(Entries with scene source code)
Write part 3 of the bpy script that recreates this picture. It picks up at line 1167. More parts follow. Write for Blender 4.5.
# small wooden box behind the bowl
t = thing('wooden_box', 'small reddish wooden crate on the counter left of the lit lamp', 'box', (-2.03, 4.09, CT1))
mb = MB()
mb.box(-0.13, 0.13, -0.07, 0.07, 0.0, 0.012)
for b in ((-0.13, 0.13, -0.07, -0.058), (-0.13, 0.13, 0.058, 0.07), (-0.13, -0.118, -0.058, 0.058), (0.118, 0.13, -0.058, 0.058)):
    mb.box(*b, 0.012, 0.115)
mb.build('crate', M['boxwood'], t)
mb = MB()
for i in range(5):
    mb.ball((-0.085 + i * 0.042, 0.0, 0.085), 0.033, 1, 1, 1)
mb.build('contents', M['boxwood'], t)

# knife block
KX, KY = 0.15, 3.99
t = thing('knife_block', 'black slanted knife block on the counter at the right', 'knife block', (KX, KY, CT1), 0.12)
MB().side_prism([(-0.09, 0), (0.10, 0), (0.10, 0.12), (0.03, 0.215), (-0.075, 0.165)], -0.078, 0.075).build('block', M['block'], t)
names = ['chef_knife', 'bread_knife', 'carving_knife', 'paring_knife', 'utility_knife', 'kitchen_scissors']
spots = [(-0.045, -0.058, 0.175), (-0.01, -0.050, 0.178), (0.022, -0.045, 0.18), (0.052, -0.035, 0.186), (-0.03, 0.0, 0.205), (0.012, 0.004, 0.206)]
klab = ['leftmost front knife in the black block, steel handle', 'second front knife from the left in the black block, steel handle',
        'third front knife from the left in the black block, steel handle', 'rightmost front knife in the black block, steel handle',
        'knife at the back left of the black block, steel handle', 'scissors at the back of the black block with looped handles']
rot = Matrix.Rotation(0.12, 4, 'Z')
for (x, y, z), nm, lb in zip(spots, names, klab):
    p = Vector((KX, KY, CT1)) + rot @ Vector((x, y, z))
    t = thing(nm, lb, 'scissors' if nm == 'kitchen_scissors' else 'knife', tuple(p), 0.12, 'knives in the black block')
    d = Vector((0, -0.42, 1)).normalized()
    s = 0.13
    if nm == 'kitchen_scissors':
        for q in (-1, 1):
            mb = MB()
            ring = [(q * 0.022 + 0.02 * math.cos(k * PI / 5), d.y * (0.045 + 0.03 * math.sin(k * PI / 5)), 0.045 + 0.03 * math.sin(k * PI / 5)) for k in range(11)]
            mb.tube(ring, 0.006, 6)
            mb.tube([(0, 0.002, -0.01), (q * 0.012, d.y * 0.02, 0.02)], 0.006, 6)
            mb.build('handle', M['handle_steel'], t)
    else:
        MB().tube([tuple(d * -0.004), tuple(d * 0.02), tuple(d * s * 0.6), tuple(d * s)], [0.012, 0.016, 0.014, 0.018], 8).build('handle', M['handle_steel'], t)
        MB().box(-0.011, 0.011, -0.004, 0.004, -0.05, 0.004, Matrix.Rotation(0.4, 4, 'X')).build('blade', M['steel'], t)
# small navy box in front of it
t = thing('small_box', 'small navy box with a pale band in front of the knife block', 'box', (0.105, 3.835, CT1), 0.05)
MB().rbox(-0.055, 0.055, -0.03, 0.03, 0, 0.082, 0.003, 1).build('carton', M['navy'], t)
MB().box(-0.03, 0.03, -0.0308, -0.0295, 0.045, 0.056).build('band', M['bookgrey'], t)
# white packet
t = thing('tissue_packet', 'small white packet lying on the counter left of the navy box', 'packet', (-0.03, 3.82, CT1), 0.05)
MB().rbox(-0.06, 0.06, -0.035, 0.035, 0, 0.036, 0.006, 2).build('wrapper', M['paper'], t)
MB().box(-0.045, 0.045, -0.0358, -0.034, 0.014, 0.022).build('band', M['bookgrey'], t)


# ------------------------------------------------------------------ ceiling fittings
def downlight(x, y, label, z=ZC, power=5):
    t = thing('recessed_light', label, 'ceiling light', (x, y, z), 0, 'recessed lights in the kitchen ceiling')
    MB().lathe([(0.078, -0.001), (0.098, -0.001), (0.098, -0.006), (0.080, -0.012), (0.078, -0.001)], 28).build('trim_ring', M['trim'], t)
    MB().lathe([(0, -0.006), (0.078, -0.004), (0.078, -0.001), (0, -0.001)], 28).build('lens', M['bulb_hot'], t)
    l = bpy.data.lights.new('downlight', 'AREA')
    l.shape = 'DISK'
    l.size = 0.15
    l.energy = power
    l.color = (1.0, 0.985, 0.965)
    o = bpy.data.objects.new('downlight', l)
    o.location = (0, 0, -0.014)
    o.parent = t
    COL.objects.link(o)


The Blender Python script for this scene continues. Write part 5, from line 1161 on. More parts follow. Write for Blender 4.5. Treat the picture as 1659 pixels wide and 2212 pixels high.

## Problem
Every entry needs to be retyped exactly.

## Reply to the exercise
Write part 3 of the bpy script that recreates this picture. It picks up at line 1167. More parts follow. Write for Blender 4.5.
# small wooden box behind the bowl
t = thing('wooden_box', 'small reddish wooden crate on the counter left of the lit lamp', 'box', (-2.03, 4.09, CT1))
mb = MB()
mb.box(-0.13, 0.13, -0.07, 0.07, 0.0, 0.012)
for b in ((-0.13, 0.13, -0.07, -0.058), (-0.13, 0.13, 0.058, 0.07), (-0.13, -0.118, -0.058, 0.058), (0.118, 0.13, -0.058, 0.058)):
    mb.box(*b, 0.012, 0.115)
mb.build('crate', M['boxwood'], t)
mb = MB()
for i in range(5):
    mb.ball((-0.085 + i * 0.042, 0.0, 0.085), 0.033, 1, 1, 1)
mb.build('contents', M['boxwood'], t)

# knife block
KX, KY = 0.15, 3.99
t = thing('knife_block', 'black slanted knife block on the counter at the right', 'knife block', (KX, KY, CT1), 0.12)
MB().side_prism([(-0.09, 0), (0.10, 0), (0.10, 0.12), (0.03, 0.215), (-0.075, 0.165)], -0.078, 0.075).build('block', M['block'], t)
names = ['chef_knife', 'bread_knife', 'carving_knife', 'paring_knife', 'utility_knife', 'kitchen_scissors']
spots = [(-0.045, -0.058, 0.175), (-0.01, -0.050, 0.178), (0.022, -0.045, 0.18), (0.052, -0.035, 0.186), (-0.03, 0.0, 0.205), (0.012, 0.004, 0.206)]
klab = ['leftmost front knife in the black block, steel handle', 'second front knife from the left in the black block, steel handle',
        'third front knife from the left in the black block, steel handle', 'rightmost front knife in the black block, steel handle',
        'knife at the back left of the black block, steel handle', 'scissors at the back of the black block with looped handles']
rot = Matrix.Rotation(0.12, 4, 'Z')
for (x, y, z), nm, lb in zip(spots, names, klab):
    p = Vector((KX, KY, CT1)) + rot @ Vector((x, y, z))
    t = thing(nm, lb, 'scissors' if nm == 'kitchen_scissors' else 'knife', tuple(p), 0.12, 'knives in the black block')
    d = Vector((0, -0.42, 1)).normalized()
    s = 0.13
    if nm == 'kitchen_scissors':
        for q in (-1, 1):
            mb = MB()
            ring = [(q * 0.022 + 0.02 * math.cos(k * PI / 5), d.y * (0.045 + 0.03 * math.sin(k * PI / 5)), 0.045 + 0.03 * math.sin(k * PI / 5)) for k in range(11)]
            mb.tube(ring, 0.006, 6)
            mb.tube([(0, 0.002, -0.01), (q * 0.012, d.y * 0.02, 0.02)], 0.006, 6)
            mb.build('handle', M['handle_steel'], t)
    else:
        MB().tube([tuple(d * -0.004), tuple(d * 0.02), tuple(d * s * 0.6), tuple(d * s)], [0.012, 0.016, 0.014, 0.018], 8).build('handle', M['handle_steel'], t)
        MB().box(-0.011, 0.011, -0.004, 0.004, -0.05, 0.004, Matrix.Rotation(0.4, 4, 'X')).build('blade', M['steel'], t)
# small navy box in front of it
t = thing('small_box', 'small navy box with a pale band in front of the knife block', 'box', (0.105, 3.835, CT1), 0.05)
MB().rbox(-0.055, 0.055, -0.03, 0.03, 0, 0.082, 0.003, 1).build('carton', M['navy'], t)
MB().box(-0.03, 0.03, -0.0308, -0.0295, 0.045, 0.056).build('band', M['bookgrey'], t)
# white packet
t = thing('tissue_packet', 'small white packet lying on the counter left of the navy box', 'packet', (-0.03, 3.82, CT1), 0.05)
MB().rbox(-0.06, 0.06, -0.035, 0.035, 0, 0.036, 0.006, 2).build('wrapper', M['paper'], t)
MB().box(-0.045, 0.045, -0.0358, -0.034, 0.014, 0.022).build('band', M['bookgrey'], t)


# ------------------------------------------------------------------ ceiling fittings
def downlight(x, y, label, z=ZC, power=5):
    t = thing('recessed_light', label, 'ceiling light', (x, y, z), 0, 'recessed lights in the kitchen ceiling')
    MB().lathe([(0.078, -0.001), (0.098, -0.001), (0.098, -0.006), (0.080, -0.012), (0.078, -0.001)], 28).build('trim_ring', M['trim'], t)
    MB().lathe([(0, -0.006), (0.078, -0.004), (0.078, -0.001), (0, -0.001)], 28).build('lens', M['bulb_hot'], t)
    l = bpy.data.lights.new('downlight', 'AREA')
    l.shape = 'DISK'
    l.size = 0.15
    l.energy = power
    l.color = (1.0, 0.985, 0.965)
    o = bpy.data.objects.new('downlight', l)
    o.location = (0, 0, -0.014)
    o.parent = t
    COL.objects.link(o)


The Blender Python script for this scene continues. Write part 5, from line 1161 on. More parts follow. Write for Blender 4.5. Treat the picture as 1659 pixels wide and 2212 pixels high.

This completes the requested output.